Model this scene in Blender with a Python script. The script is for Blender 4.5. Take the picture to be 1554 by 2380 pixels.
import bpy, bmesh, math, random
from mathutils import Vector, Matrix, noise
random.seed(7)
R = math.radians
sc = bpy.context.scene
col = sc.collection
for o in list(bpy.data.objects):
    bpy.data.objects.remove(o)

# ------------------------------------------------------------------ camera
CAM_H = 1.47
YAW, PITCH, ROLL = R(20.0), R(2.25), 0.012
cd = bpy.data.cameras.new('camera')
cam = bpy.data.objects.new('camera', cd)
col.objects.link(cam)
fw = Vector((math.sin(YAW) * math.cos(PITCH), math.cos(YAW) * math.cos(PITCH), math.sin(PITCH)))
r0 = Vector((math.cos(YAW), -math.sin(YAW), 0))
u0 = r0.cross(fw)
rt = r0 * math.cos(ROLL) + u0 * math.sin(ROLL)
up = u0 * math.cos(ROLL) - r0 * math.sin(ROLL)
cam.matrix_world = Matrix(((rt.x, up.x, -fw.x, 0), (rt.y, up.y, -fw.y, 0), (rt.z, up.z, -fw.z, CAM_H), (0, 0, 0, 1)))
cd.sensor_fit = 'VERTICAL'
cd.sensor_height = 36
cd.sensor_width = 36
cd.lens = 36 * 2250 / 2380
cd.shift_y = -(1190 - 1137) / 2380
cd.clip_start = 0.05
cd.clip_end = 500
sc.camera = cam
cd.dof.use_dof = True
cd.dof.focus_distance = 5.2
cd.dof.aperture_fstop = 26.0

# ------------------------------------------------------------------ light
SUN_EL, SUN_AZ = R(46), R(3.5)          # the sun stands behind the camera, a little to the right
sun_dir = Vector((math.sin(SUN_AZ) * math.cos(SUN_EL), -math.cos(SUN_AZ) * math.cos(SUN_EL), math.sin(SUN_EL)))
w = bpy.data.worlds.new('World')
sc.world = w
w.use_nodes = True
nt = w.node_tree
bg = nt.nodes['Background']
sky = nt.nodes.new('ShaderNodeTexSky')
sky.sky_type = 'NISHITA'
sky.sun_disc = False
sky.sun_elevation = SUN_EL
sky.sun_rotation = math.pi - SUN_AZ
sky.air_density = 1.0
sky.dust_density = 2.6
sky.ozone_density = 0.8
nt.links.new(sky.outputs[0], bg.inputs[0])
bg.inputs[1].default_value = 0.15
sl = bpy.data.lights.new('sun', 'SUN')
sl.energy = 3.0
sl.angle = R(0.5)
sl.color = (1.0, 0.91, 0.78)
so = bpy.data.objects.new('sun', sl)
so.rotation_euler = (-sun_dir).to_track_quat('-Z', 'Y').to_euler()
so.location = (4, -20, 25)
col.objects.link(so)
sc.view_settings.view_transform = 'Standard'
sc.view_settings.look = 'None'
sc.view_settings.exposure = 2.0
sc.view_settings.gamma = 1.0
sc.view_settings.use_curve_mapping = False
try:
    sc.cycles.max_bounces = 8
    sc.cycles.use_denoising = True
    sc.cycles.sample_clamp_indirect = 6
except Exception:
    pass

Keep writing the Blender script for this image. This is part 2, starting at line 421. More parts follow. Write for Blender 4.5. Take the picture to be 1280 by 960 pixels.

• _Written task_
Looking at the material above, please copy exactly every line from its first line through the line containing "cd.dof.aperture_fstop = 26.0", with both ends included and nothing else.

• _Complete output_
Model this scene in Blender with a Python script. The script is for Blender 4.5. Take the picture to be 1554 by 2380 pixels.
import bpy, bmesh, math, random
from mathutils import Vector, Matrix, noise
random.seed(7)
R = math.radians
sc = bpy.context.scene
col = sc.collection
for o in list(bpy.data.objects):
    bpy.data.objects.remove(o)

# ------------------------------------------------------------------ camera
CAM_H = 1.47
YAW, PITCH, ROLL = R(20.0), R(2.25), 0.012
cd = bpy.data.cameras.new('camera')
cam = bpy.data.objects.new('camera', cd)
col.objects.link(cam)
fw = Vector((math.sin(YAW) * math.cos(PITCH), math.cos(YAW) * math.cos(PITCH), math.sin(PITCH)))
r0 = Vector((math.cos(YAW), -math.sin(YAW), 0))
u0 = r0.cross(fw)
rt = r0 * math.cos(ROLL) + u0 * math.sin(ROLL)
up = u0 * math.cos(ROLL) - r0 * math.sin(ROLL)
cam.matrix_world = Matrix(((rt.x, up.x, -fw.x, 0), (rt.y, up.y, -fw.y, 0), (rt.z, up.z, -fw.z, CAM_H), (0, 0, 0, 1)))
cd.sensor_fit = 'VERTICAL'
cd.sensor_height = 36
cd.sensor_width = 36
cd.lens = 36 * 2250 / 2380
cd.shift_y = -(1190 - 1137) / 2380
cd.clip_start = 0.05
cd.clip_end = 500
sc.camera = cam
cd.dof.use_dof = True
cd.dof.focus_distance = 5.2
cd.dof.aperture_fstop = 26.0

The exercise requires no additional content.